The pipeline - designed to channel gas from Dawson’s Creek to coastal Kitimat for export to Asian markets - passes through several First Nation lands. ‘First Nation’ is a slightly different term to 'reservations' in the US, where federally delegated reservations are organised into ‘states within states’, or micro-economies that exist in mainly geographical terms. Navajo Nation, the largest of these, has 350 000 residents. First Nations are effectively bands: far smaller, more heterogeneous and antiquated. They often have hereditary chiefs, and nations can be established via the government band registry. Bands often represent members who live outside of territories in legal and political matters, and operate more as semi-territorial political unions, due to the relative lack of unceded territories compared to the US.
Following initial Wet'suwet'en protest, a blend of solidarity and hysteria swept the nation
Since the pipeline got the go-ahead in 2018, Wet’suwet’en protestors have obstructed construction; injunctions granted by regional courts have enforced continuation via the arrests of over 100, some of them reporters. A blend of solidarity and hysteria quickly swept the nation: demonstrators blocked Victoria Island’s ferry port (its only commercial link to the mainland) and several ports in Metro Vancouver. Canada National Railway cancelled the only two East-West rail lines from Toronto after a blockade on the route. This is especially damning when once considers that mining, which accounts for 20% of exports, relies on rail for most transport. Several far reaching, barely-livable population centres have predicted shortages of chlorine for water purification. Rail - responsible for exporting 4 500 cars a day and generating $200 billion a year from trade - is something of a lifeline for the Canadian economy. Thus seen, "solidarity" is being used in the most abstract and damaging sense of the word.

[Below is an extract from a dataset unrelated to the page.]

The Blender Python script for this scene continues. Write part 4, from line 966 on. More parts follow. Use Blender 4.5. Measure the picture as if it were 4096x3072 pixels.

The evidence suggests that the construction of the pipeline is inevitable
The infrastructural repercussions of the protests and the economic rewards of the pipeline suggest the thing is inevitable. After the protests have subsided or been trampled, what will be made of their political effectiveness?
Native affairs have always had a significant cultural dimension in the US, with self-mythologising literature depicting a ‘noble savage’, or a warrior constantly embattled with westward expanders. Canada has dealt with its Native population with what are without question ethically despicable means. Indigenous children were forcibly abducted from homes and put up for adoption, sometimes in Western Europe, as recently as the 1980s. Up to 1996, indigenous children went to church-led "integration schools", where those forced to board faced squalid conditions, as well as sexual and physical abuse. In the 100 years of their running, around 5 000 children died in school related incidences.
The political response should draw attention to what can only be described as genocide. In one of the world’s only “super-diverse” nations, the aim of this awareness should not be to instill some sort of collective guilt, but to provide the historical and cultural validation that minority communities have gradually been granted. Consider Canada’s recent liberal strides in cannabis and immigration under the "enlightened" Trudeau. Although the protests may have been damaging, they may see Native discussion edged into its rightful place.